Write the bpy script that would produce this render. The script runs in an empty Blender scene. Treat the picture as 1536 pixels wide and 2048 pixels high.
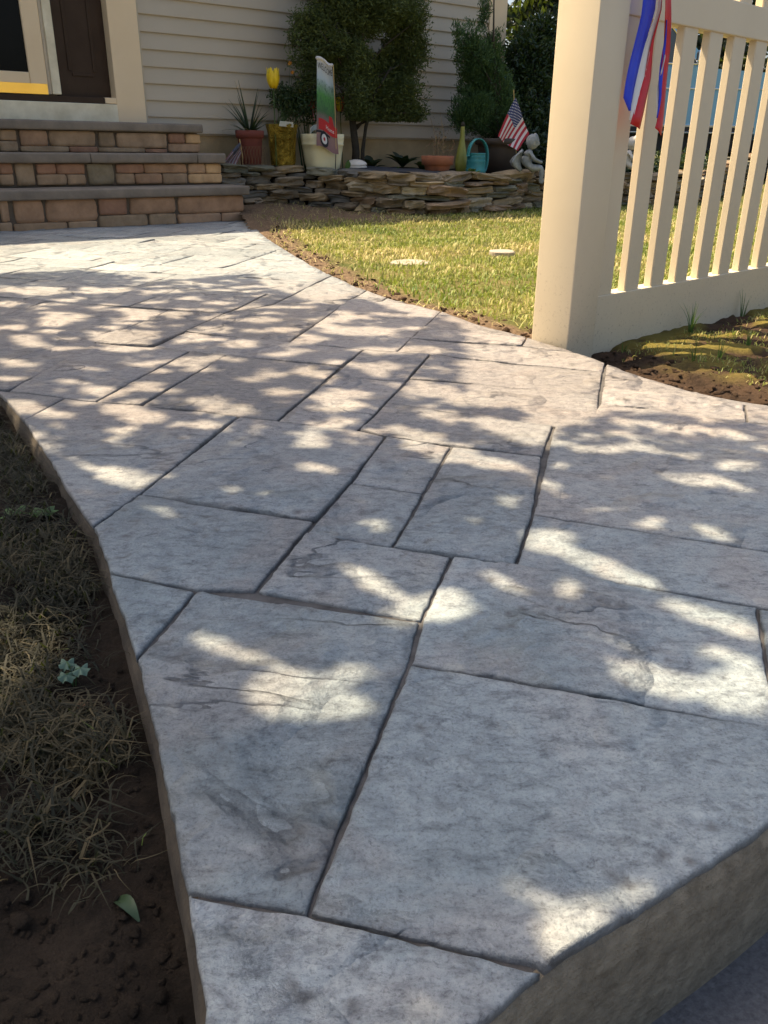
import bpy, bmesh, math, random
import numpy as np
from mathutils import Vector, Matrix, noise
from mathutils.geometry import delaunay_2d_cdt

random.seed(7)
rng = np.random.default_rng(11)
scene = bpy.context.scene
col = scene.collection
R = math.radians

# ---------------------------------------------------------------- camera
CAM_H = 0.46
cam_d = bpy.data.cameras.new('camera')
cam_d.sensor_fit = 'VERTICAL'
cam_d.sensor_height = 24.0
cam_d.lens = 1655.0 / 2048.0 * 24.0
cam_d.clip_start = 0.02
cam_d.clip_end = 600.0
cam_o = bpy.data.objects.new('camera', cam_d)
col.objects.link(cam_o)
_p, _r = R(23.65), R(0.6)
_fwd = Vector((0, math.cos(_p), -math.sin(_p)))
_right = Vector((1, 0, 0))
_down = -_right.cross(_fwd)
_ix = math.cos(_r) * _right - math.sin(_r) * _down
_iy = math.sin(_r) * _right + math.cos(_r) * _down
_m = Matrix((_ix, -_iy, -_fwd)).transposed().to_4x4()
_m.translation = Vector((0, 0, CAM_H))
cam_o.matrix_world = _m
scene.camera = cam_o

# ---------------------------------------------------------------- sky and sun
SUN_EL = R(58.0)
SUN_H = Vector((-0.895, 0.446, 0)).normalized()          # horizontal direction to the sun
SUN = Vector((SUN_H.x * math.cos(SUN_EL), SUN_H.y * math.cos(SUN_EL), math.sin(SUN_EL)))
world = bpy.data.worlds.new('World')
scene.world = world
world.use_nodes = True
wn = world.node_tree.nodes
sky = wn.new('ShaderNodeTexSky')
sky.sky_type = 'NISHITA'
sky.sun_disc = False
sky.sun_elevation = SUN_EL
sky.sun_rotation = math.atan2(SUN.x, SUN.y)
sky.air_density = 1.0
sky.dust_density = 5.0
sky.ozone_density = 0.35
bg = wn['Background']
bg.inputs['Strength'].default_value = 0.105
world.node_tree.links.new(sky.outputs[0], bg.inputs['Color'])
sun_d = bpy.data.lights.new('sun', 'SUN')
sun_d.energy = 5.0
sun_d.angle = R(0.53)
sun_d.color = (1.0, 0.82, 0.57)
sun_o = bpy.data.objects.new('sun', sun_d)
sun_o.rotation_euler = SUN.to_track_quat('Z', 'Y').to_euler()
sun_o.location = (-6, 4, 9)
col.objects.link(sun_o)

vs = scene.view_settings
vs.view_transform = 'Standard'
vs.look = 'None'
vs.exposure = 1.27
vs.gamma = 1.0
vs.use_curve_mapping = False
scene.cycles.use_denoising = True
scene.cycles.max_bounces = 8
scene.cycles.transparent_max_bounces = 12

EDGE_LEFT = [(-0.76, 1.582), (-0.659, 1.429), (-0.547, 1.243), (-0.47, 1.109), (-0.389, 0.978), (-0.343, 0.883), (-0.305, 0.799), (-0.273, 0.73), (-0.245, 0.67), (-0.218, 0.604), (-0.197, 0.551), (-0.179, 0.504), (-0.163, 0.463), (-0.15, 0.428), (-0.139, 0.401), (-0.126, 0.364), (-0.115, 0.331), (-0.11, 0.313)]
EDGE_RIGHT = [(-0.962, 6.071), (-0.771, 5.284), (-0.644, 4.779), (-0.4, 3.969), (-0.228, 3.443), (-0.097, 3.106), (0.046, 2.788), (0.179, 2.62), (0.272, 2.415), (0.388, 2.233), (0.469, 2.096), (0.527, 1.953), (0.59, 1.814), (0.662, 1.7), (0.722, 1.638), (0.768, 1.61)]
EDGE_FRONT = [(0.281, 0.455), (0.249, 0.434), (0.218, 0.415), (0.177, 0.389), (0.138, 0.365), (0.113, 0.349), (0.089, 0.33), (0.072, 0.316)]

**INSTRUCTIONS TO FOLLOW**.
Print the data above verbatim from the first line through the line holding "R = math.radians", leaving every picture out.

**SOLUTION TO THE PROBLEM**.
Write the bpy script that would produce this render. The script runs in an empty Blender scene. Treat the picture as 1536 pixels wide and 2048 pixels high.
import bpy, bmesh, math, random
import numpy as np
from mathutils import Vector, Matrix, noise
from mathutils.geometry import delaunay_2d_cdt

random.seed(7)
rng = np.random.default_rng(11)
scene = bpy.context.scene
col = scene.collection
R = math.radians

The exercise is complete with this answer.